Cortés y gallardo
En Madrid casi todo el mundo, todo el mundo menos él, sabía de la desaparición de José María Álvarez del Manzano de las listas del PP para las próximas elecciones municipales. Los diarios aventuraban los nombres de Mercedes de la Merced y de Esperanza Aguirre como aspirantes primarias a la candidatura, y en los corrillos urbanos las habituales y omnipresentes imprecaciones contra el alcalde finalizaban con una coletilla de alivio y un punto de nostalgia anticipada. Después de tantos años sufriendo sus desmanes y destilando pullas y chascarrillos como inane autodefensa, muchos madrileños, entre los que me incluyo sin sonrojo, experimentamos un sentimiento contradictorio ante su ausencia, un sentimiento de pérdida casi inexplicable, y no por aquello del más vale malo conocido que bueno por conocer, espantoso sofisma donde los haya, sino porque cuesta quitarse la costumbre del rival eterno o por lo menos perdurable del que ya se conocen las mañas, un rival que se ganaba y aún se gana a pulso en el día a día su título de enemigo público número uno de los ciudadanos que juran tomando su nombre en vano ante cada nuevo escollo, ante cada piedra que infatigablemente y con empeño digno de mejor causa siembra a su paso el melifluo edil y jefe local del inmovilismo viario.

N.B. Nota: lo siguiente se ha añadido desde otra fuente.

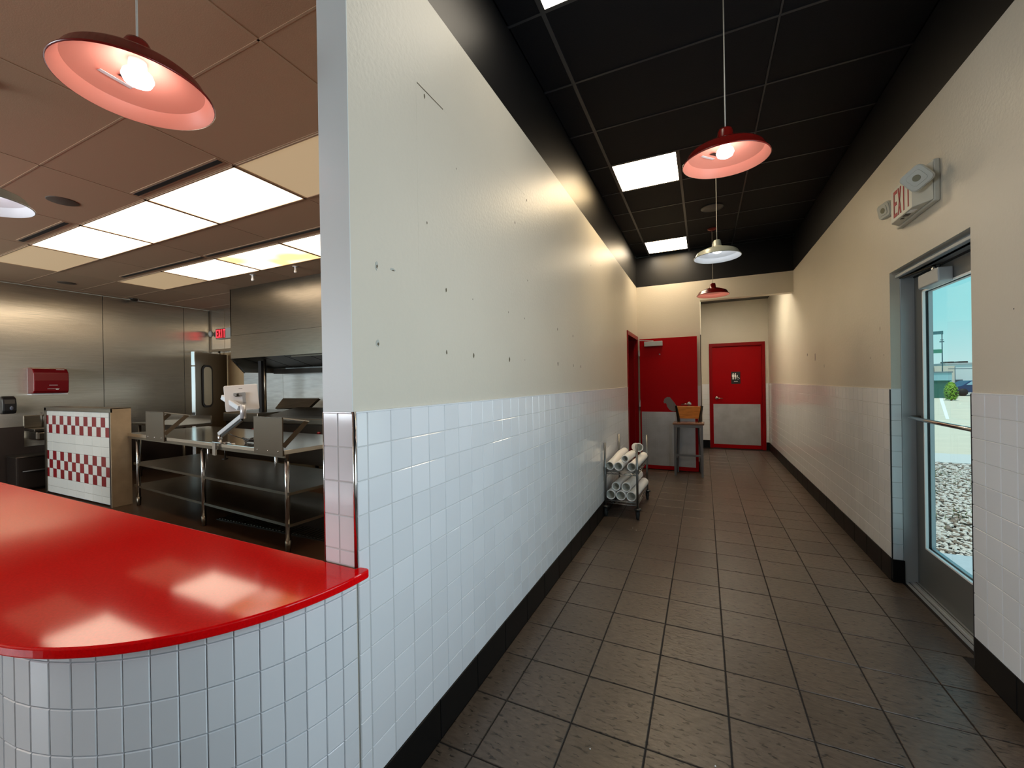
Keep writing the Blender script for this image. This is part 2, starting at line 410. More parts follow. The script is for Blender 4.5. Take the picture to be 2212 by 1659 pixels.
# seam crack of the patched board, holes and chips
b = MB(); b.box(LX-.0082, LX-.0068, 1.322, 1.50, 2.658, 2.6615); b.build('crack', HOLE, wl)
b = MB(); b.box(LX-.0085, LX-.0077, 1.316, 1.3180, 1.90, 2.66); b.box(LX-.0085, LX-.0077, 1.50, 2.4, 2.6588, 2.6602); b.build('board_seam', WALL, wl)
holes = [(1.37,2.636,.009),(1.373,2.122,.006),(1.601,2.449,.004),(1.503,1.874,.009),(1.73,1.875,.004),(2.134,1.873,.005),(2.369,1.869,.005),(3.007,1.872,.011),(3.416,1.86,.010),(1.499,1.603,.010),(1.731,1.602,.012),(2.137,1.601,.014),(2.362,1.608,.004),(3.006,1.608,.015),(3.418,1.606,.012),(3.649,1.604,.014),(2.433,2.635,.007),(2.428,2.12,.005),(4.084,2.636,.006),(2.246,2.426,.008)]
for y, z, r in holes:
    poly = [(math.cos(t_)*r*random.uniform(.6, 1.1)*.55, math.sin(t_)*r*random.uniform(.8, 1.25)) for t_ in [2*PI*k/9 for k in range(9)]]
    M = TR(LX-.0078, y, z) @ Matrix(((0,0,1,0),(1,0,0,0),(0,1,0,0),(0,0,0,1)))
    MB().prism(poly, 0, .0006, M).build('hole', HOLE, wl)
for y, z, ry, rz in ((1.082,1.875,.007,.016),(1.164,1.881,.016,.005),(1.082,1.609,.010,.014)):
    poly = [(math.cos(t_)*ry*random.uniform(.6, 1.2), math.sin(t_)*rz*random.uniform(.7, 1.2)) for t_ in [2*PI*k/10 for k in range(10)]]
    M = TR(LX-.0078, y, z) @ Matrix(((0,0,1,0),(1,0,0,0),(0,1,0,0),(0,0,0,1)))
    MB().prism(poly, 0, .0007, M).build('paint_chip', PATCH, wl)
    MB().prism([(p[0]*.5+.002, p[1]*.45-.003) for p in poly], .0007, .0012, M).build('hole', HOLE, wl)

# ---- base tiles
def base_run(name, x, y0, y1, side, first):
    """side=+1: face looks to +X"""
    g_ = struct(MB().box(x-side*.012, x-side*.004, y0, y1, 0, TB-.004).build(name, GROUTD))
    y = y0; nx = first
    while y < y1-.01:
        e_ = min(nx, y1)
        if e_-y > .02:
            bb = MB(); bb.box(x-side*.010, x, y+.0015, e_-.0015, .001, TB)
            bb.build('base_tile', BASE, g_, bevel=.003, seg=2)
        y = e_; nx = e_+.305
    return g_
base_run('baseboard_left', LX+.004, YP+.01, 6.165, 1, 1.397)
base_run('baseboard_right', RX-.004, 3.815, YR-.012, -1, 4.0)
base_run('baseboard_near_right', RX-.004, -4.4, 2.824, -1, -4.2)

# ---- right corridor wall
wr = struct(MB().box(RX+.008, RX+.19, -4.6, .2, 0, ZW).box(RX+.008, RX+.19, .2, 2.1, 0, .9).box(RX+.008, RX+.19, .2, 2.1, 2.6, ZW)
            .box(RX+.008, RX+.19, 2.1, 2.828, 0, ZW).box(RX+.008, RX+.19, 2.828, 3.812, 2.207, ZW).box(RX+.008, RX+.19, 3.812, YF+.01, 0, ZW).box(RX+.008, RX+.19, YF+.01, YR+.2, 0, 3.2).build('wall_right', WALL))
MB().box(RX+.009, RX+.19, -4.6, YF, ZW+.001, ZC).build('black_band', BLACKP, wr)
MB().box(RX+.0025, RX+.0078, 2.11, 2.822, TB, TT-.004).box(RX+.0025, RX+.0078, 3.818, YR-.01, TB, TT-.004).box(RX+.012, RX+.062, 3.8065, 3.8118, TB, TT-.004).build('grout', GROUT, wr)
Ms = []
for c_ in range(22):
    for r in range(11):
        y = 2.826-.0015-T*(c_+.5)
        if y > 2.16: Ms.append(TR(RX, y, TT-T*(r+.5)) @ RZ(PI))
n_ind = len(Ms)
Mf = []
for c_ in range(int((YR-.012-3.822)/T)):
    for r in range(11): Mf.append(TR(RX, 3.822+T*(c_+.5), TT-T*(r+.5)) @ RZ(PI))
put_tiles(WT, Ms+Mf, wr, keep=n_ind+77)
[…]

Don José María nos ponía fácil la crítica, tal vez demasiado fácil, como beneficiario de ese otro sofisma, falso sofisma pues le redime su punto irónico, que dice: que hablen de mí aunque sea bien. La fama, aunque sea mala, es fama y acaricia el ego, y el poder absoluto crea un séquito de aduladores absolutamente serviles para lavar las afrentas públicas. Después de Álvarez del Manzano, la candidata a la sucesión más cualificada para sucederle, al menos en la picota, era Esperanza Aguirre, cuyo leve paso por el Ministerio de Cultura generó un generalizado florecimiento del humorismo político y de la sátira popular. Pero, en lo que algunos analistas, sofistas, han llamado 'jugada maestra', el jefe Aznar ha señalado con su poderoso índice, según las reglas de la democracia digital y virtual, a Alberto Ruiz-Gallardón.
No parece jugada maestra, sino enroque obvio; el jugador de La Moncloa ha desvelado su estrategia, prefiere conservar la capitalidad preolímpica y simbólica de Madrid aunque tenga que arriesgar a cambio la presidencia de una comunidad menos emblemática y recién cuajada.
La comparación, tan inevitable como ociosa, con Álvarez del Manzano fue uno de los ingredientes que cimentaron la buena fama de Alberto Ruiz-Gallardón, incluso entre los votantes y simpatizantes de los partidos de izquierda. Los parabienes de este sector llegaron a poner de los nervios a muchos compañeros de filas, o de viaje, del presidente autonómico, y en los periódicos adictos, columnistas de colmillo retorcido insinuaron que tal vez bajo su barniz relamido de chico de derechas de toda la vida asomaba el pelaje de un peligroso progresista trasnochado, un quintacolumnista infiltrado en la cúpula del Partido Popular con aviesas e inconfesables intenciones.
Lo cortés no quita lo gallardo. Ruiz-Gallardón puede que tenga un toque trasnochado en su imagen, pero no progresista, porque ha sido, es y será un político conservador, entre otras cosas del patrimonio de los suyos, un señor de derechas, de esa derecha de toda la vida a la que también pertenece Álvarez del Manzano, de la misma clase pero mucho mejor alumno que el alcalde. Discreto en sus manifestaciones y moderado en sus efusiones, Ruiz-Gallardón ha prodigado gestos y guiños hacia los bancos de la oposición y ha reforzado su aparente objetividad centrista, nombrando, por ejemplo, a una consejera, que se autodefinió en su día como independiente de izquierdas, para ocuparse de esa Cultura que tanto parece preocupar a los que se dicen progresistas. Desde la oposición se analizaron estos gestos como cortina de humo, incienso que nublaba la visión de otras áreas, chocolate del loro frente a los relevantes y fundamentales temas económicos e inmobiliarios, las grandes recalificaciones y las magnas obras públicas. Asuntos vitales en los que los políticos se quitan las máscaras y descubren su juego, temas de fondo y de fondos, menos atractivos y fotogénicos, sumergidos bajo la superficialidad de los gestos para la galería.